→ EXERCISE DETAILS:
Output the lines below exactly, please, from the first line until the line with "BUS = dict(VAN);", counting both.

→ LISTED ENTRIES:
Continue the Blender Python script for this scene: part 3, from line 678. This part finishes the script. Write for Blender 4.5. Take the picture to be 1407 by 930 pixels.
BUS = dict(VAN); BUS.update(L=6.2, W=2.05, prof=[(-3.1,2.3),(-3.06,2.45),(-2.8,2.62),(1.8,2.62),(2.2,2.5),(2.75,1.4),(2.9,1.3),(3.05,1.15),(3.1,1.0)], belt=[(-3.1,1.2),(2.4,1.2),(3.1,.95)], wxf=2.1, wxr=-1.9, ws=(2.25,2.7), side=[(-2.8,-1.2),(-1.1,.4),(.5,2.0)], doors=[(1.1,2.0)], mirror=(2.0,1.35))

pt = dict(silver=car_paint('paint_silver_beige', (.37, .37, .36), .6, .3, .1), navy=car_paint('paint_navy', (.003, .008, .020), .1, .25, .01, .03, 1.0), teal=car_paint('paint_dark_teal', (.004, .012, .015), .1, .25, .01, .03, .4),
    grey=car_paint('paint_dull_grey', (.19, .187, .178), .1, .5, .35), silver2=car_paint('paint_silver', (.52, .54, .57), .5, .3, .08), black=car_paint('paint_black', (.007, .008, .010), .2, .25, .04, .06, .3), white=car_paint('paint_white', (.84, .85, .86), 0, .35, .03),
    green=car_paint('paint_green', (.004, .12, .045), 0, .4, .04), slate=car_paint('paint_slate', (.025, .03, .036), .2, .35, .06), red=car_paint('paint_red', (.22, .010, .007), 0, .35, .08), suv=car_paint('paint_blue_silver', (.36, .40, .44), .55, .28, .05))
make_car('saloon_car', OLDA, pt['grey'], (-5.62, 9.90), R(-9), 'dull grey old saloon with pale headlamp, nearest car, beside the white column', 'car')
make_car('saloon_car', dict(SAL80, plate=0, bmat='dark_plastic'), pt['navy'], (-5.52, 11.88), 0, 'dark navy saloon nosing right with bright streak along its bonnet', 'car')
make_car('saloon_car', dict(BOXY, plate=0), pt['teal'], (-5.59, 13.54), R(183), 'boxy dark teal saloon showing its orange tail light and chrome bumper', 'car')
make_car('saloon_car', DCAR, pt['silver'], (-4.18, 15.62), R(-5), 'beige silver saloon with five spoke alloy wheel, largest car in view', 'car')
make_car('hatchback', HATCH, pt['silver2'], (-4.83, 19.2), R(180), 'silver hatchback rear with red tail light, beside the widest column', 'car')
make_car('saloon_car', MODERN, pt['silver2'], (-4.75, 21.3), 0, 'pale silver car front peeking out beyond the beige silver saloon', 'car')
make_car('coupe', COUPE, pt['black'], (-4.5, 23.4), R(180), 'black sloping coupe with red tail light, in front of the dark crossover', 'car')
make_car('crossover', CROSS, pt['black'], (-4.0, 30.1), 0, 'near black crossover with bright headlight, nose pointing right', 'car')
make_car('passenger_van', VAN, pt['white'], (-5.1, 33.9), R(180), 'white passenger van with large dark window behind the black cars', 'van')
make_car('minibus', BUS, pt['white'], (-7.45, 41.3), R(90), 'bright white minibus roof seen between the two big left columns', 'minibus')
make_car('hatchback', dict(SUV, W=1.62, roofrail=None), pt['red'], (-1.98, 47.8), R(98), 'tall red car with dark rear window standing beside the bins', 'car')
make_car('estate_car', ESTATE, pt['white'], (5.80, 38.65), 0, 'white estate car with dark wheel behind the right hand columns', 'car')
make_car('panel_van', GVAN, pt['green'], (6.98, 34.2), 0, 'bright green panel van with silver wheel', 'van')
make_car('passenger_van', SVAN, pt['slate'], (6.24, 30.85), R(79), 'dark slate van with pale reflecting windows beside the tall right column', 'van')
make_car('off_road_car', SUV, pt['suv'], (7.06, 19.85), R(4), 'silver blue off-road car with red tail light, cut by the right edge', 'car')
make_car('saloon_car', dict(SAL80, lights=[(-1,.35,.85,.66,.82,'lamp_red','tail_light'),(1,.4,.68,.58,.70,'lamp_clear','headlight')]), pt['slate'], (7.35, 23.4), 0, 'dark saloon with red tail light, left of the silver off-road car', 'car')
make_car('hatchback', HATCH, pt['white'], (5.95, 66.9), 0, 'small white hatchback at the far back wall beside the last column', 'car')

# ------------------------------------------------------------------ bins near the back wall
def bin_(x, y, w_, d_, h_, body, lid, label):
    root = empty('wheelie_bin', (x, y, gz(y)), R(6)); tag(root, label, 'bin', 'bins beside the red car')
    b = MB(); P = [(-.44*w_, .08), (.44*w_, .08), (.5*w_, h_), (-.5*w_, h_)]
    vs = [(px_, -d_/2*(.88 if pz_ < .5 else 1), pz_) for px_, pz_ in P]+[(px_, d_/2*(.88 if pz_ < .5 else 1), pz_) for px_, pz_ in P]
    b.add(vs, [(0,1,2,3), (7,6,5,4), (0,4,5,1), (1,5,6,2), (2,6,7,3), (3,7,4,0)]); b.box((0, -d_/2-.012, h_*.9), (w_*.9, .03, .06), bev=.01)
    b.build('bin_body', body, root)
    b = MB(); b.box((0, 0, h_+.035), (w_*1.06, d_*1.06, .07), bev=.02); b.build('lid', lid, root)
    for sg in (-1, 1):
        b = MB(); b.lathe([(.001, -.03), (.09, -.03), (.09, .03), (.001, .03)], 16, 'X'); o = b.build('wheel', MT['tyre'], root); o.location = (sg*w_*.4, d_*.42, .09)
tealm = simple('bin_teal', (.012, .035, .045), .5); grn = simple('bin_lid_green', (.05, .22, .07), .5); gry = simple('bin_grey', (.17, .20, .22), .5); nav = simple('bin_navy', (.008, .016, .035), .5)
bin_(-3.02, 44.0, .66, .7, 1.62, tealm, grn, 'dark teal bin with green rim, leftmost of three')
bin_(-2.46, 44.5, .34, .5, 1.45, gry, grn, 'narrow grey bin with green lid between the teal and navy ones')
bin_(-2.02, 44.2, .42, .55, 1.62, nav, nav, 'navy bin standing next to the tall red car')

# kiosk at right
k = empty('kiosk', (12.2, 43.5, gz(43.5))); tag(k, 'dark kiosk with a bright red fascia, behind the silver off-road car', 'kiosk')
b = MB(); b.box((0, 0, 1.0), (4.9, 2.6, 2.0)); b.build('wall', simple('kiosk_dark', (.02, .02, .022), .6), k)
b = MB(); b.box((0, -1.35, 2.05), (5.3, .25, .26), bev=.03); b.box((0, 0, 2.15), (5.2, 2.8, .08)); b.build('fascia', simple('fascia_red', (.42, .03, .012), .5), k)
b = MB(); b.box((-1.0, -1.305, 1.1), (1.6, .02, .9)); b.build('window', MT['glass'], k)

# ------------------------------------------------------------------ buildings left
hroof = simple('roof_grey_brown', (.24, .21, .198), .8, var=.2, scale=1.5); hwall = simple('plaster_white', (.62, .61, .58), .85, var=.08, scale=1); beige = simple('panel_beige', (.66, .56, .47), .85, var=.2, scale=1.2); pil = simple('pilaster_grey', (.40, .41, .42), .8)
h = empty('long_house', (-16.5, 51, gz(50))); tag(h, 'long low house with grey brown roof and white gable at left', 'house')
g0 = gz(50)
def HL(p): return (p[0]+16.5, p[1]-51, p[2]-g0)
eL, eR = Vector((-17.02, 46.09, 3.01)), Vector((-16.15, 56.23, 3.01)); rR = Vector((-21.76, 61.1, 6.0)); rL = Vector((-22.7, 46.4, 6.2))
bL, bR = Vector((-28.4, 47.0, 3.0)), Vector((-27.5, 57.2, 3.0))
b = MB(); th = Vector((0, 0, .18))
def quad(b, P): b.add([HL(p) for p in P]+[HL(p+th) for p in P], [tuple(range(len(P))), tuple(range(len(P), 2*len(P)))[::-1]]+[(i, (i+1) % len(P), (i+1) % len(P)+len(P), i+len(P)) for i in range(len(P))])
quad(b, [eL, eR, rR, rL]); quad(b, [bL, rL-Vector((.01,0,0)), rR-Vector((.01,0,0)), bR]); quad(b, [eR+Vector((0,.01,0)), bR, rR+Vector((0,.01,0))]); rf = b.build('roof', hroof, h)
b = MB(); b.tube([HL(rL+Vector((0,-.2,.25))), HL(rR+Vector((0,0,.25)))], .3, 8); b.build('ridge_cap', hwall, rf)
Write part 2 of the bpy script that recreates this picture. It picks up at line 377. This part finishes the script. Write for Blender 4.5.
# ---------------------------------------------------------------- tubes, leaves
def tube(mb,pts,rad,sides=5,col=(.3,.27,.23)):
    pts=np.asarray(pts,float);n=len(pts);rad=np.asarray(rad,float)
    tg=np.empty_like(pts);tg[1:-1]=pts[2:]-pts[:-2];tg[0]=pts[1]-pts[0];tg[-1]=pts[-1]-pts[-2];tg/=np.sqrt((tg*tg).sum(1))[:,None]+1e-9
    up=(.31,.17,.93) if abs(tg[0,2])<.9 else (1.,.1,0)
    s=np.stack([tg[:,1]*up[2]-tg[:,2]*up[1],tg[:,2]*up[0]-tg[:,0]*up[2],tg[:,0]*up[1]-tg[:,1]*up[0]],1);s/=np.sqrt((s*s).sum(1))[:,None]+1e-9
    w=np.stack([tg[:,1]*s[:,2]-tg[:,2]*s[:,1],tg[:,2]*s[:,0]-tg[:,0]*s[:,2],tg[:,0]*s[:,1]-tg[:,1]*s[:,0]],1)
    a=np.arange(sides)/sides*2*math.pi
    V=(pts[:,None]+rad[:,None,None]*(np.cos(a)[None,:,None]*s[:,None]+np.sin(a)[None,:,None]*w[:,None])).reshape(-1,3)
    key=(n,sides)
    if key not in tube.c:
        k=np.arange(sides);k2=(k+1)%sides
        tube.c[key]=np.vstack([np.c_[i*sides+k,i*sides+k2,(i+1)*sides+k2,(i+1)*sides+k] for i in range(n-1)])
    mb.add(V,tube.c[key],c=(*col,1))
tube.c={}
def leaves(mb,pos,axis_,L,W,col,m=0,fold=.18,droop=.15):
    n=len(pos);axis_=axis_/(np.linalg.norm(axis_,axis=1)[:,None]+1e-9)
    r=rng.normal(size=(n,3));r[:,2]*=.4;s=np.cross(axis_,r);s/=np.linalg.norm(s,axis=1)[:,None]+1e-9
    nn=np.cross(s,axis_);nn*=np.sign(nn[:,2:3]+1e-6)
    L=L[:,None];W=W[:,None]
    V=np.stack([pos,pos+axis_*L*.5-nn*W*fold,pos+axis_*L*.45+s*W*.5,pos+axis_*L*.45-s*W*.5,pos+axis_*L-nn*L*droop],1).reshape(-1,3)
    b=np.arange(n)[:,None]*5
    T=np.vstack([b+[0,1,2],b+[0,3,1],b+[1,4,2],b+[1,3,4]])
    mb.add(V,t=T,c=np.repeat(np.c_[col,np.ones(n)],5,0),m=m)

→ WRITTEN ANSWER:
Continue the Blender Python script for this scene: part 3, from line 678. This part finishes the script. Write for Blender 4.5. Take the picture to be 1407 by 930 pixels.
BUS = dict(VAN); BUS.update(L=6.2, W=2.05, prof=[(-3.1,2.3),(-3.06,2.45),(-2.8,2.62),(1.8,2.62),(2.2,2.5),(2.75,1.4),(2.9,1.3),(3.05,1.15),(3.1,1.0)], belt=[(-3.1,1.2),(2.4,1.2),(3.1,.95)], wxf=2.1, wxr=-1.9, ws=(2.25,2.7), side=[(-2.8,-1.2),(-1.1,.4),(.5,2.0)], doors=[(1.1,2.0)], mirror=(2.0,1.35))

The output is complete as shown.